--- start ---

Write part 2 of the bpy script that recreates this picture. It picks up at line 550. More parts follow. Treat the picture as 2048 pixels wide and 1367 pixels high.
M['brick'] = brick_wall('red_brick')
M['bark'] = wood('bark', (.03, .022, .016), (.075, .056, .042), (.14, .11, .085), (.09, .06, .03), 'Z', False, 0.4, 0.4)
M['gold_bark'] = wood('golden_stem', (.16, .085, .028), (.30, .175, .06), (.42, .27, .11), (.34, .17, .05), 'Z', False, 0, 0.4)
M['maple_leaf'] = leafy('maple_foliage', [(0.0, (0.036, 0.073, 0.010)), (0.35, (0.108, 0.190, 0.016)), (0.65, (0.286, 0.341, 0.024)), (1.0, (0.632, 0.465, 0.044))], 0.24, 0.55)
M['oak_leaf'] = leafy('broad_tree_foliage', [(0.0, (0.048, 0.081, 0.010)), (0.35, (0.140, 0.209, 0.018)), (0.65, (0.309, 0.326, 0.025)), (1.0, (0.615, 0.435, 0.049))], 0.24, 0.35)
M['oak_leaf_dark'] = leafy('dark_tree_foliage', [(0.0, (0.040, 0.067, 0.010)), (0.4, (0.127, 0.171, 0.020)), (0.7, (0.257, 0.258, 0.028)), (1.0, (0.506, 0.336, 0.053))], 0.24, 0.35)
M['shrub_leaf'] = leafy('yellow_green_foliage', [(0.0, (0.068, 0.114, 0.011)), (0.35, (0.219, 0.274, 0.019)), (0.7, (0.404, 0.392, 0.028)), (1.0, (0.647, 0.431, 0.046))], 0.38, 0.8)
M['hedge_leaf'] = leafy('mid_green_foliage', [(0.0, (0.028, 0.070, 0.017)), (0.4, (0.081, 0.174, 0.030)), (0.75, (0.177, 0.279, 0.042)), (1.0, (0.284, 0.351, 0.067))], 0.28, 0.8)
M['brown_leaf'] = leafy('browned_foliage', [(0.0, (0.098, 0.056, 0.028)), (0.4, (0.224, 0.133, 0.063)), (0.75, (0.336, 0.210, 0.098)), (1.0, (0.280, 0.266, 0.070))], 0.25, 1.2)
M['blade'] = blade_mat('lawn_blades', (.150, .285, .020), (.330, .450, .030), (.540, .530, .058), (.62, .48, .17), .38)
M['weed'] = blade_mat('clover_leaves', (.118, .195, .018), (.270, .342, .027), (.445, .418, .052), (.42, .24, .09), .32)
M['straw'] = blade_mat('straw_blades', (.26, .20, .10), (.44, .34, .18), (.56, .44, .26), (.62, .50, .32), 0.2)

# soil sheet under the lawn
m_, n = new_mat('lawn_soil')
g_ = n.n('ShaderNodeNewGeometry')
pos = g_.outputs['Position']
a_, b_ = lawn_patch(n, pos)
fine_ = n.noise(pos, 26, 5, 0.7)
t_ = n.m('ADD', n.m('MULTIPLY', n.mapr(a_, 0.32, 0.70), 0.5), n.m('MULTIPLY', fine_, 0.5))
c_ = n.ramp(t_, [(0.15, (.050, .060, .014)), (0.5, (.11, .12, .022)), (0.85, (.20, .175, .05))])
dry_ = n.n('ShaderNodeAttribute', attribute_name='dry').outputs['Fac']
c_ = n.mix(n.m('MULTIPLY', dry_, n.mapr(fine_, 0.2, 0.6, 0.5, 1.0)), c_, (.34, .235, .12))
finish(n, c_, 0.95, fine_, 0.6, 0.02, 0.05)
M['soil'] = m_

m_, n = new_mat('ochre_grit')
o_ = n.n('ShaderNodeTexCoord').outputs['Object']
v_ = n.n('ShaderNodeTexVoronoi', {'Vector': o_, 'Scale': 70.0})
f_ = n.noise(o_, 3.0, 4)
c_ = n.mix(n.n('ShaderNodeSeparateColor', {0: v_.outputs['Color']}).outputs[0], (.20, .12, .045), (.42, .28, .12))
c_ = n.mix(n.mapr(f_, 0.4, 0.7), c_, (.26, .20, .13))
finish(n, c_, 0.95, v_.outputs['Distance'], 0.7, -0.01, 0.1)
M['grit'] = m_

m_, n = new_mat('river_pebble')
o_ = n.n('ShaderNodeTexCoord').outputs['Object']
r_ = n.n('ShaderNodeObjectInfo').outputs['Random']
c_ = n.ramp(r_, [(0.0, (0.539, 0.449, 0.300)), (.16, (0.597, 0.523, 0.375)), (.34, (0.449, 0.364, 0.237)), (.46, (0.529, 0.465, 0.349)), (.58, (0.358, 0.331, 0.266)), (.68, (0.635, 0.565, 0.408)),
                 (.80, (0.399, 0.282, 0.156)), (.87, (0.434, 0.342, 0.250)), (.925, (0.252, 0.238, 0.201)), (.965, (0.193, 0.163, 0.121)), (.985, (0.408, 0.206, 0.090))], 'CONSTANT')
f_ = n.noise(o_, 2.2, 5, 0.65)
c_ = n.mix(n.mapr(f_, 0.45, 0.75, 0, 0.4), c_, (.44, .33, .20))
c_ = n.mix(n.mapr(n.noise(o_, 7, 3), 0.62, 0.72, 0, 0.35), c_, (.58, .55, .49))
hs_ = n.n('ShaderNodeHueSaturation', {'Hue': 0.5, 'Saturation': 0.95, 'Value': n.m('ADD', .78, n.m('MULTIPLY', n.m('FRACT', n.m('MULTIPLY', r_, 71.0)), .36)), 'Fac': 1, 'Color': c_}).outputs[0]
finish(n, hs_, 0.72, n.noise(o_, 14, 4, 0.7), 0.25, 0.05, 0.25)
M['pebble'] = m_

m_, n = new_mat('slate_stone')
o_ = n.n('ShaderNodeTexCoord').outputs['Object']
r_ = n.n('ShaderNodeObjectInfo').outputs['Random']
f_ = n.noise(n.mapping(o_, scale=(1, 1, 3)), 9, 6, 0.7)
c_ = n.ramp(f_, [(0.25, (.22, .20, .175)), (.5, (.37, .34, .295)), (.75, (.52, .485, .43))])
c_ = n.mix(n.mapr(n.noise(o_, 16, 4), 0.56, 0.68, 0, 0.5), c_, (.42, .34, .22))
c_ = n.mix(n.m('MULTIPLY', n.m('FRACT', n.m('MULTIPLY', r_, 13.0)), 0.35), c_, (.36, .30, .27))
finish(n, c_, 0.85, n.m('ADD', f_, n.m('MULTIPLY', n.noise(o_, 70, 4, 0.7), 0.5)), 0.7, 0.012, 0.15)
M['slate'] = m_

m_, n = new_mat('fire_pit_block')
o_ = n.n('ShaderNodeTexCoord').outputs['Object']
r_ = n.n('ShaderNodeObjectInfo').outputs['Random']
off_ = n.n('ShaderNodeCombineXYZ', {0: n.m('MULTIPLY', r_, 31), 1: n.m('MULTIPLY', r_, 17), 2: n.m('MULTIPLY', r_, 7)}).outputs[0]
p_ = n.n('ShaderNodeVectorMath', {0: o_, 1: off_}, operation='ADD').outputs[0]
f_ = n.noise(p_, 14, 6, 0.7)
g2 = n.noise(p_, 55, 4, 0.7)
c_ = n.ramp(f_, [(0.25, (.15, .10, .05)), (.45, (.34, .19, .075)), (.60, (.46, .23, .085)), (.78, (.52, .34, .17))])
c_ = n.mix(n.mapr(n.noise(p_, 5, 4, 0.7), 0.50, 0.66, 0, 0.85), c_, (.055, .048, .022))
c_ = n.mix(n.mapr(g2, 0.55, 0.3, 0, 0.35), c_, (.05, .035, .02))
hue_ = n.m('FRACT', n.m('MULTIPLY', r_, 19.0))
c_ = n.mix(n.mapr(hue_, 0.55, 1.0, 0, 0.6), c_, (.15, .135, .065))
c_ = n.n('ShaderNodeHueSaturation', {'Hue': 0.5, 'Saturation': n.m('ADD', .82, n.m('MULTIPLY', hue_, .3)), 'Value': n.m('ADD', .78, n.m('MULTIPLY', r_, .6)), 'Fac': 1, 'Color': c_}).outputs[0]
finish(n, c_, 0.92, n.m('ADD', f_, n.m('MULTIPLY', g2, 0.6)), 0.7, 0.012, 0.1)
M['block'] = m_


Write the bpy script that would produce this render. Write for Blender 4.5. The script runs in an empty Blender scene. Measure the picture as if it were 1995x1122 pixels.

--- end ---

→ **YOUR INSTRUCTIONS**
In the material above, show every line where the word "script" turns up.

→ **TASK SOLUTION**
Write part 2 of the bpy script that recreates this picture. It picks up at line 550. More parts follow. Treat the picture as 2048 pixels wide and 1367 pixels high.
Write the bpy script that would produce this render. Write for Blender 4.5. The script runs in an empty Blender scene. Measure the picture as if it were 1995x1122 pixels.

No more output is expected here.